SET TASK
Find every line of the listing below where "part" appears, and copy it.
-=-=-=-=-
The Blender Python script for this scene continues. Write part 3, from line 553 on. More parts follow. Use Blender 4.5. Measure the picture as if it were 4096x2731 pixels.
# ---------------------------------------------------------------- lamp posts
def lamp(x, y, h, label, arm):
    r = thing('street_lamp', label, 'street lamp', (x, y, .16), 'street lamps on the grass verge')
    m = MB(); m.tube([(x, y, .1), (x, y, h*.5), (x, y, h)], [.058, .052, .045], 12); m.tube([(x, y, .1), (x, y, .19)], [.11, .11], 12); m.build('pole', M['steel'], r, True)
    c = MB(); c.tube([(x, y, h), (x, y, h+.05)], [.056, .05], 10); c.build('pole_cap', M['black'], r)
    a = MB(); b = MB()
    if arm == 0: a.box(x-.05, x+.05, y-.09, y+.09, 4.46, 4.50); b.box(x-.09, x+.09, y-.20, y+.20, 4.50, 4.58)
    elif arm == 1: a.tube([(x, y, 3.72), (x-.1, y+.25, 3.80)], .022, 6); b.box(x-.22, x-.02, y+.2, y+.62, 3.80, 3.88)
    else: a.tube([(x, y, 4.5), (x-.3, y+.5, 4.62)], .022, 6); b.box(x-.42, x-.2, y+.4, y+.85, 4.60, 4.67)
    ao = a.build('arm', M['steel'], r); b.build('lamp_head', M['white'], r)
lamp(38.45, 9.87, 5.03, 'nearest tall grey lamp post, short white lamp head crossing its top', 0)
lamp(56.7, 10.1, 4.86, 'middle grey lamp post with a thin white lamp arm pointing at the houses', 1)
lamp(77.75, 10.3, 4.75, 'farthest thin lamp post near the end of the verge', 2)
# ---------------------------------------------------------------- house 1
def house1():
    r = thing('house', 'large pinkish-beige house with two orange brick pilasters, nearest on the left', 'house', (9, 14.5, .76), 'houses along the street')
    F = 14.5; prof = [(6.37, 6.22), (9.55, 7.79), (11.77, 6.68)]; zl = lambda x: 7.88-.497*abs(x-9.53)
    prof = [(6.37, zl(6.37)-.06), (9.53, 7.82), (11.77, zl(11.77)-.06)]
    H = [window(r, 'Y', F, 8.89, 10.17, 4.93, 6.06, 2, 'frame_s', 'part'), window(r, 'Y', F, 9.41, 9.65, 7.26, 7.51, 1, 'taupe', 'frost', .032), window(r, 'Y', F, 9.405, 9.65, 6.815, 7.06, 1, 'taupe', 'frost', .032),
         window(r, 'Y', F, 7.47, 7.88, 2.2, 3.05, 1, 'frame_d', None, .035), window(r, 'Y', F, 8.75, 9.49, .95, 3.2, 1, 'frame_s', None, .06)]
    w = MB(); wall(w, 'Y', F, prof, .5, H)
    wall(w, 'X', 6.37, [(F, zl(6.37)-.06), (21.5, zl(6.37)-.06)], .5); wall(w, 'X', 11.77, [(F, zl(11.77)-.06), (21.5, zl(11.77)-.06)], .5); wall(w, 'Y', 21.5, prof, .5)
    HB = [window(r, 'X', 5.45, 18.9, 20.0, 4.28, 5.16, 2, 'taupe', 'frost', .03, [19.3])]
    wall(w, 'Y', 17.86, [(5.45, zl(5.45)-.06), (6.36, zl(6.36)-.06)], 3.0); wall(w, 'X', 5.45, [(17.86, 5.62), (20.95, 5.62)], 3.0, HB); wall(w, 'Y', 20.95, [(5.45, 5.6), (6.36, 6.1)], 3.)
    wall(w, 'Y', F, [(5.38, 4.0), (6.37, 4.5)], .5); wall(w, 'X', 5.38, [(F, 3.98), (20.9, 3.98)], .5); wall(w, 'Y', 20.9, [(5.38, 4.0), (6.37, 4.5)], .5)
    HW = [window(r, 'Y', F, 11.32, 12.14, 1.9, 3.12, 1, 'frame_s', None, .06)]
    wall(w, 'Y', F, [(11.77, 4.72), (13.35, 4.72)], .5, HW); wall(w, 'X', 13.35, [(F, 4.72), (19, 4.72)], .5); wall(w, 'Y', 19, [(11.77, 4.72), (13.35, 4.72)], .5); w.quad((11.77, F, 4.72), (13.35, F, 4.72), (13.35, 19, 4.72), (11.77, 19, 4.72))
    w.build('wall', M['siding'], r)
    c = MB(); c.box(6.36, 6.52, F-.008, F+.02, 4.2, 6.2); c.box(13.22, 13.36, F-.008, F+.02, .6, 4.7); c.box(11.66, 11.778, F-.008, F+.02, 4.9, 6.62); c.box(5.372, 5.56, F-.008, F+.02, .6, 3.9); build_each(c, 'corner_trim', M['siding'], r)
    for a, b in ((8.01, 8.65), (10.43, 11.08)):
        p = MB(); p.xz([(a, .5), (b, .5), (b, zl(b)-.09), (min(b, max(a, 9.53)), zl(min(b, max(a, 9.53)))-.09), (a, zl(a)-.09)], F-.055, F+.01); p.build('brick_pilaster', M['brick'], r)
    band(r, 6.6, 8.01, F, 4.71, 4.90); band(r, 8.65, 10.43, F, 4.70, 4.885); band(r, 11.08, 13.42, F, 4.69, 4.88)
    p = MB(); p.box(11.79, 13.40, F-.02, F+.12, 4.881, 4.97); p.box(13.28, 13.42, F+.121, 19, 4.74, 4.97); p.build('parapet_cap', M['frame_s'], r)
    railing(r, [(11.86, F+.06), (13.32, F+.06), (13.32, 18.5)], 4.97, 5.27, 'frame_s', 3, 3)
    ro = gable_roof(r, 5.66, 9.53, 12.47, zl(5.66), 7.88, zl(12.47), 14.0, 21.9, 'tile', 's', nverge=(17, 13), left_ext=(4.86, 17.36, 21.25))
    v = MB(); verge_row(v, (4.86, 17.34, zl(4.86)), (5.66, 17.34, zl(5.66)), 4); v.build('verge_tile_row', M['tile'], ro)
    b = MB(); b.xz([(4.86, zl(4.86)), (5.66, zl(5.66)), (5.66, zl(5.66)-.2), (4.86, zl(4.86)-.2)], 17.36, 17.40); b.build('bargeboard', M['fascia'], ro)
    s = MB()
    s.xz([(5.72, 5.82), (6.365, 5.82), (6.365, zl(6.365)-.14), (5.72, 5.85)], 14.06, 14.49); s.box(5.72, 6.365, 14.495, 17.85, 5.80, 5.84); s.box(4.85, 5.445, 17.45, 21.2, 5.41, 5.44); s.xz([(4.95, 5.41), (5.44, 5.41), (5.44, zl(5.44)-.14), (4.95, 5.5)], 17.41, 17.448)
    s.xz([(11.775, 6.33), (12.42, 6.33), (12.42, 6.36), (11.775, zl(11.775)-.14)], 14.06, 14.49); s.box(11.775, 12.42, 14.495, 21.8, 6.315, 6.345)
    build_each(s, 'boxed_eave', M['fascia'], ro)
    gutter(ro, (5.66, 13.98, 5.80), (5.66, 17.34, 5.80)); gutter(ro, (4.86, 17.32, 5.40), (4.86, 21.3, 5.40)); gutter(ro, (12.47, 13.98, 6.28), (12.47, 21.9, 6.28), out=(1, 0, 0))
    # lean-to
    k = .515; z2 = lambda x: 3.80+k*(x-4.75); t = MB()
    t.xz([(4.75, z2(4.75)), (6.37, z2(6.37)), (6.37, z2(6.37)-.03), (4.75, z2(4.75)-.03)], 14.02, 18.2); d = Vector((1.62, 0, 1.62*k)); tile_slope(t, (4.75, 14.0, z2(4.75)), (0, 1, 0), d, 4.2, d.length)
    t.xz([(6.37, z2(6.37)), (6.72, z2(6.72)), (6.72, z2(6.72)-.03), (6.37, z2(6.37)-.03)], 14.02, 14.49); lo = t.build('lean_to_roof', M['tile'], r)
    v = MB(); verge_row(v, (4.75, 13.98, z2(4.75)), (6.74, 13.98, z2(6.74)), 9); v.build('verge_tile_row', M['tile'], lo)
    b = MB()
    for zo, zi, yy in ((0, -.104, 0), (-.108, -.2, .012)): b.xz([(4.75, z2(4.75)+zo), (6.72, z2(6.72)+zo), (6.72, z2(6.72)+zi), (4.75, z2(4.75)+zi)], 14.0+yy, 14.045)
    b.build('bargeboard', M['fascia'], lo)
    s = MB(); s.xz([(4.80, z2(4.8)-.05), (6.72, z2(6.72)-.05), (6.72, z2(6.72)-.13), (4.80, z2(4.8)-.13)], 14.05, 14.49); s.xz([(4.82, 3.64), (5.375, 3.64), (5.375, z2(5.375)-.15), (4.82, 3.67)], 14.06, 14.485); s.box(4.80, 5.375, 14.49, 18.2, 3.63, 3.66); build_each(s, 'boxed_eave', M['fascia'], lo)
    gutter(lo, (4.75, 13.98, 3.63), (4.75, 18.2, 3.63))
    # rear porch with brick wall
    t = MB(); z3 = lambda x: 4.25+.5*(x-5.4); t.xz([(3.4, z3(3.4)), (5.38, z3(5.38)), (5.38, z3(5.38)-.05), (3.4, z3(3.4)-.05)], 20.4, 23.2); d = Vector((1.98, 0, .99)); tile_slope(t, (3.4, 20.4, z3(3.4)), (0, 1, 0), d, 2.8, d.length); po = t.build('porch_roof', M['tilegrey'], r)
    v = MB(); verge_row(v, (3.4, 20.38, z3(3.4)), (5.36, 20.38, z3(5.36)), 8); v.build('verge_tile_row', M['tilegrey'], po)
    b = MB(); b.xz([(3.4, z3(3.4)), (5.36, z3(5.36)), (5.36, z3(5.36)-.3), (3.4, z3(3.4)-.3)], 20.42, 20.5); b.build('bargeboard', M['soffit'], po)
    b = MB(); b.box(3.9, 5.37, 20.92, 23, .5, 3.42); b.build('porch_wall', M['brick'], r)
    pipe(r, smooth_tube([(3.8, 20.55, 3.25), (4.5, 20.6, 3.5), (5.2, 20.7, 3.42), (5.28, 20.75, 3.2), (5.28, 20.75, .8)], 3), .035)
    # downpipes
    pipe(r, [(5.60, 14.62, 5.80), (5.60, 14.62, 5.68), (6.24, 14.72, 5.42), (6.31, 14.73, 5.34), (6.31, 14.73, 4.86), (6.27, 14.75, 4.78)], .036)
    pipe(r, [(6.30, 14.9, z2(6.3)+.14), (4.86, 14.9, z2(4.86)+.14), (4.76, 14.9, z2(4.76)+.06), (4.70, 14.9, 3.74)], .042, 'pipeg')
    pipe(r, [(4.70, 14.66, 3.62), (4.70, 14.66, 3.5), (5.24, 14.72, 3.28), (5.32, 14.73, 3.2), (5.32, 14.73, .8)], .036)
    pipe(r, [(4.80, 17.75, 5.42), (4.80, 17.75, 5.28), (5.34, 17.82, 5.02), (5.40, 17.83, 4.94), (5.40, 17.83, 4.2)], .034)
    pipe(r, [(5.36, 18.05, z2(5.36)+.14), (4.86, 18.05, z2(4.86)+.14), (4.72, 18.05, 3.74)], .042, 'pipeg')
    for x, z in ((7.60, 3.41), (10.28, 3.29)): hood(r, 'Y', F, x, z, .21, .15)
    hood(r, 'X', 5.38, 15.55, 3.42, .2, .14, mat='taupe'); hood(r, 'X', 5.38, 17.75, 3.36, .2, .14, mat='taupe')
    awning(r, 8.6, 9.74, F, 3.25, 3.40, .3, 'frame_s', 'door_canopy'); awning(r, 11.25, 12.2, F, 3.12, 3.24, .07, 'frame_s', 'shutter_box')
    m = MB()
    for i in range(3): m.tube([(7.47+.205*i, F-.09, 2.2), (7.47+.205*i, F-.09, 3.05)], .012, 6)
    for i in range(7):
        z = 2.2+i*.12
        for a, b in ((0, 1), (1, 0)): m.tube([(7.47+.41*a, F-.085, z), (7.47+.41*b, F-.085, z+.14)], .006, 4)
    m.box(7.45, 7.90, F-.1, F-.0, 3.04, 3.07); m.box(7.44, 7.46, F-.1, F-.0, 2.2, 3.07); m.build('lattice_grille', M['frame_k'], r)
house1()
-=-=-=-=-
THE RESULT
The Blender Python script for this scene continues. Write part 3, from line 553 on. More parts follow. Use Blender 4.5. Measure the picture as if it were 4096x2731 pixels.
    H = [window(r, 'Y', F, 8.89, 10.17, 4.93, 6.06, 2, 'frame_s', 'part'), window(r, 'Y', F, 9.41, 9.65, 7.26, 7.51, 1, 'taupe', 'frost', .032), window(r, 'Y', F, 9.405, 9.65, 6.815, 7.06, 1, 'taupe', 'frost', .032),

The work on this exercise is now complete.